Angela Beallor is a visual artist exploring memory, history, and politics. She was a 2015 BRIC Media Arts Fellow. A Jerome Foundation Travel Grant recipient (2013), she traveled to Lithuania, Belarus, and Russia in relation to her project Pink Lenins. Her video, I Want a Baby! REVisited (Lecture) won first place in the 2017 Sofia Queer Forum video competition. Most recently, she wrote, directed, and starred in M.G. (aka I Want a Baby! Reimagined), an experimental, queer adaptation of Tret'iakov's play I Want a Baby!.  She has been in residence at CCI Fabrika, Moscow; Vermont Studio Center; Habitable Spaces, Kingsbury, TX, and was once a resident-artist at Flux Factory (NY). Her work has been presented at the Museum of Contemporary Art (Cleveland, OH) (2017); Smack Mellon (2016); SPACES (2016); Here Art Space, NY (2014); and, in conjunction with Sharon Hayes, in the Whitney Museum of American Art (2012).
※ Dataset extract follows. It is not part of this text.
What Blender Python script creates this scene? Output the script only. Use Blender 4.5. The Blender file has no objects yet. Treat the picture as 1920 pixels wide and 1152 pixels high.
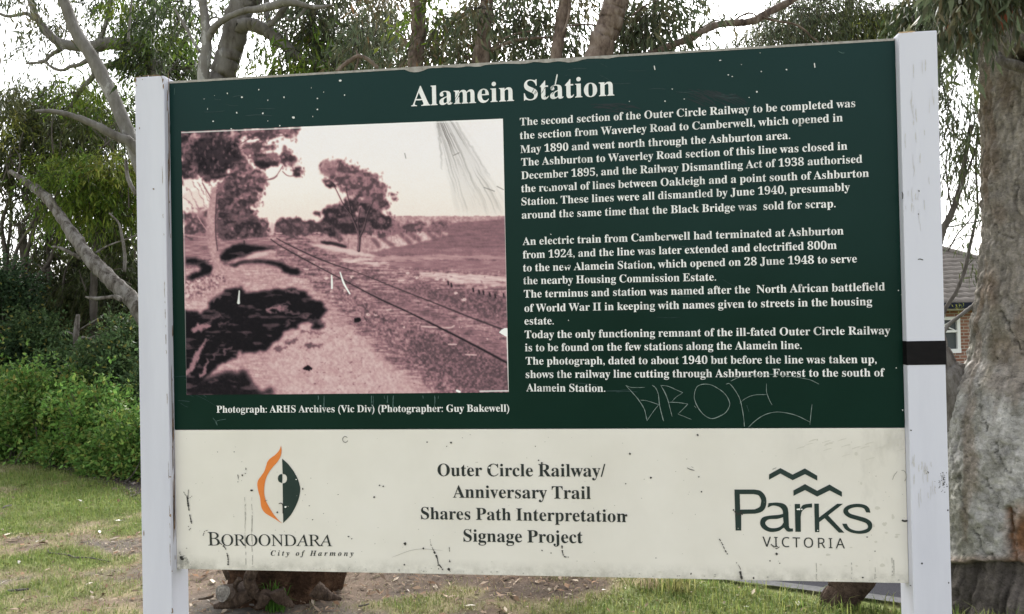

She holds a BS in Photo-illustration from Kent State University, an MFA from Bard College-ICP, and a PhD in Electronic Arts from  Rensselaer Polytechnic Institute. She is currently Documentarian in Community Co-Creation, facilitating the Co-Creation Initiative of the John B. Moore Documentary Studies Collaborative (MDOCS) at Skidmore College. 


Artistic Statement

          My artistic practice, incorporating writing, photography, audio, and video, is based in historical research and documentary practices. I investigate objects, documents, symbols, and testimony, both current and from archives, to explore the present (and future) in relationship to our connection(s) with the past, memory, and history. I am interested in what is said and what is left out: how silence shapes narrative. My work gravitates towards the space of current and past socio-political movements. In the context of history and memory, I examine the ways we attempt to draft ourselves (personally and collectively)—consciously and unconsciously—through our actions and proclamations.
          While my work does not bear a methodological consistency, there are certain tendencies that I have learned to follow. Each work begins at the point of one object or collection of objects, a series of photographs, a cluster of symbols. Often (though not always) there is a personal aspect to the objects: a political button collection inherited from my father, a series of photographs taken my grandfather, a dusty relic found in the back of a closet. The space of familial inheritance and an examination of how ideas and ideologies are passed down are important to my process. Through researching around the objects, histories directly or tangentially related, my investigations take place at the intersection of private experience and public history. It is an examination of my (our) ‘I,’ Alexis Shotwell[1] writes, “as a collective situation experienced individually.”[1] Alexis Shotwell is professor of Sociology and Anthropology (with a cross-appointment in the department of Philosophy) at Carleton University. Her work examines epistemology, race, and gender.